── PROVIDED ENTRIES ──
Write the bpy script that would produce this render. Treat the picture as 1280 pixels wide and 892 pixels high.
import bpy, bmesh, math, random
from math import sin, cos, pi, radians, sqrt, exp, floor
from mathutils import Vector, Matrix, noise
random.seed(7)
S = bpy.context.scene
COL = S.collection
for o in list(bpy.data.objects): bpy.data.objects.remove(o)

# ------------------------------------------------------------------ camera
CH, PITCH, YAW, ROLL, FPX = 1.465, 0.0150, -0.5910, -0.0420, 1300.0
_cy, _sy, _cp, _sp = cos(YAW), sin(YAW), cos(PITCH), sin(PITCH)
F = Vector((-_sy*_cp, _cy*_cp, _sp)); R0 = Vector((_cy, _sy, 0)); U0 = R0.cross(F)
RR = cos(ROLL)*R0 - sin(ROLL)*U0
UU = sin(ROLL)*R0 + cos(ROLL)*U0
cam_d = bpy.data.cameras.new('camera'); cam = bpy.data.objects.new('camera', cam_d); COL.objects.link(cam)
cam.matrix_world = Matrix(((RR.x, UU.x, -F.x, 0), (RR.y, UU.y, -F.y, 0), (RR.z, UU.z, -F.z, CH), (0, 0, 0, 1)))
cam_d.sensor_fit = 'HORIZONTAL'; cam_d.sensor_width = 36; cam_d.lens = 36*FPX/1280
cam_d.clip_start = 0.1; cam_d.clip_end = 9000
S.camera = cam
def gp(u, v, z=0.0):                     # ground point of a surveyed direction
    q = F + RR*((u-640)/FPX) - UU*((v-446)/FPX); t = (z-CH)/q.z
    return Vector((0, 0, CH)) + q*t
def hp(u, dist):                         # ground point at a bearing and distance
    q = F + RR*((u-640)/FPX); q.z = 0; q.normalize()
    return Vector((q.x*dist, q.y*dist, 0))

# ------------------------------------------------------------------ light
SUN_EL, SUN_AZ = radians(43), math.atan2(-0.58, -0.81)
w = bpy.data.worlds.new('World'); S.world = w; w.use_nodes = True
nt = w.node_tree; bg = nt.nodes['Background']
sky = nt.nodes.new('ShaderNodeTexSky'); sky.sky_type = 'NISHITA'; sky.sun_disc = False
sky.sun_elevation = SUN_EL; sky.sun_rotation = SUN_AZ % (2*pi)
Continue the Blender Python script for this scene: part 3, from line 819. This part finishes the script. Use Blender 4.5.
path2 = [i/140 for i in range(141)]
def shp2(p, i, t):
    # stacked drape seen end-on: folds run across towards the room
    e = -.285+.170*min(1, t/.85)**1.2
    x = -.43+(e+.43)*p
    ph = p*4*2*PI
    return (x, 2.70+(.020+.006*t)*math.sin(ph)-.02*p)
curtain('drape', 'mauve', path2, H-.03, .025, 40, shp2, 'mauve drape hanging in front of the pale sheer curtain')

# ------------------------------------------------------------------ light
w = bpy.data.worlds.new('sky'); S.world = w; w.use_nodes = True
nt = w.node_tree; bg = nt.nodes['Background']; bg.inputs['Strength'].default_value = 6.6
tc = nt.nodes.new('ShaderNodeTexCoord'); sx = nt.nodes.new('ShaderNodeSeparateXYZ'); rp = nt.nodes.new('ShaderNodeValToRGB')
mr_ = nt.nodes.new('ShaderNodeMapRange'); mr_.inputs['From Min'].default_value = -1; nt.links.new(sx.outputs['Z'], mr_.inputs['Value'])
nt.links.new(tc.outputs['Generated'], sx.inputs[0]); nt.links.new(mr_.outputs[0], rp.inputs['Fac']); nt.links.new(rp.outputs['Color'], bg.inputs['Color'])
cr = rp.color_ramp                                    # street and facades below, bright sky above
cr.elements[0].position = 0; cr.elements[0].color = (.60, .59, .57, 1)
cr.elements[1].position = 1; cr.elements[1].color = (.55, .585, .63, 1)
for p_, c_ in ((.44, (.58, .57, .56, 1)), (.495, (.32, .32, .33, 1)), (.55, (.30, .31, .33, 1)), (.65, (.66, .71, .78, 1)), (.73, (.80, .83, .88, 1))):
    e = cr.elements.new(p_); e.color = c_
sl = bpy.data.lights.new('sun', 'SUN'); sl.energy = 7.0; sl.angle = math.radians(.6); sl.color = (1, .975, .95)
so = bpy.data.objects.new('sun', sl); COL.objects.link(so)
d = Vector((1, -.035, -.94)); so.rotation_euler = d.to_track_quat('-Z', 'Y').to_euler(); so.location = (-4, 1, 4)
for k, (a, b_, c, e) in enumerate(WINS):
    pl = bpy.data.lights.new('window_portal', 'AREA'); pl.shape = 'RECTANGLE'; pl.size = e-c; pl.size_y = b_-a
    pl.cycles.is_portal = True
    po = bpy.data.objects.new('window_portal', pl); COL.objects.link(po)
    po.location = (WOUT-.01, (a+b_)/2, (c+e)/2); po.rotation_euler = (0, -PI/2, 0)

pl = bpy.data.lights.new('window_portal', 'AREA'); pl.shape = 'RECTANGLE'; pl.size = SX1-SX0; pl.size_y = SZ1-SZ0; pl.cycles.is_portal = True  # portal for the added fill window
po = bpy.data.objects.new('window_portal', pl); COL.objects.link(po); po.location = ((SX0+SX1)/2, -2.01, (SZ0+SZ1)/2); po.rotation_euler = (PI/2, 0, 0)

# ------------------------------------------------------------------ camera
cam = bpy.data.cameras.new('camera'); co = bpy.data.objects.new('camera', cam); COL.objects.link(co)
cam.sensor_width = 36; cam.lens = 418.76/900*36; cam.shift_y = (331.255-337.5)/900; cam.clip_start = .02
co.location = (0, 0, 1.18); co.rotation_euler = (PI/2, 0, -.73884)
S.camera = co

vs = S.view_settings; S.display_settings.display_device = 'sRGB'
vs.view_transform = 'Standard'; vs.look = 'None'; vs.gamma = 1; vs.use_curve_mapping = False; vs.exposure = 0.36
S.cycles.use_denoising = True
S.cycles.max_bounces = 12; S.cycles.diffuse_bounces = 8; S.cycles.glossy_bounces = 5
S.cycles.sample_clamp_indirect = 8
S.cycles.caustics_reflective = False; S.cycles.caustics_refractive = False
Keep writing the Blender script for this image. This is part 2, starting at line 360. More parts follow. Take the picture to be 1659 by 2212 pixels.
───
SET TASK: Your output must be the lines of the material above, from the first through the line that contains "return Vector((q.x*dist, q.y*dist, 0))", copied exactly. Include both endpoints and nothing else.

ANSWER TO THIS TASK:
Write the bpy script that would produce this render. Treat the picture as 1280 pixels wide and 892 pixels high.
import bpy, bmesh, math, random
from math import sin, cos, pi, radians, sqrt, exp, floor
from mathutils import Vector, Matrix, noise
random.seed(7)
S = bpy.context.scene
COL = S.collection
for o in list(bpy.data.objects): bpy.data.objects.remove(o)

# ------------------------------------------------------------------ camera
CH, PITCH, YAW, ROLL, FPX = 1.465, 0.0150, -0.5910, -0.0420, 1300.0
_cy, _sy, _cp, _sp = cos(YAW), sin(YAW), cos(PITCH), sin(PITCH)
F = Vector((-_sy*_cp, _cy*_cp, _sp)); R0 = Vector((_cy, _sy, 0)); U0 = R0.cross(F)
RR = cos(ROLL)*R0 - sin(ROLL)*U0
UU = sin(ROLL)*R0 + cos(ROLL)*U0
cam_d = bpy.data.cameras.new('camera'); cam = bpy.data.objects.new('camera', cam_d); COL.objects.link(cam)
cam.matrix_world = Matrix(((RR.x, UU.x, -F.x, 0), (RR.y, UU.y, -F.y, 0), (RR.z, UU.z, -F.z, CH), (0, 0, 0, 1)))
cam_d.sensor_fit = 'HORIZONTAL'; cam_d.sensor_width = 36; cam_d.lens = 36*FPX/1280
cam_d.clip_start = 0.1; cam_d.clip_end = 9000
S.camera = cam
def gp(u, v, z=0.0):                     # ground point of a surveyed direction
    q = F + RR*((u-640)/FPX) - UU*((v-446)/FPX); t = (z-CH)/q.z
    return Vector((0, 0, CH)) + q*t
def hp(u, dist):                         # ground point at a bearing and distance
    q = F + RR*((u-640)/FPX); q.z = 0; q.normalize()
    return Vector((q.x*dist, q.y*dist, 0))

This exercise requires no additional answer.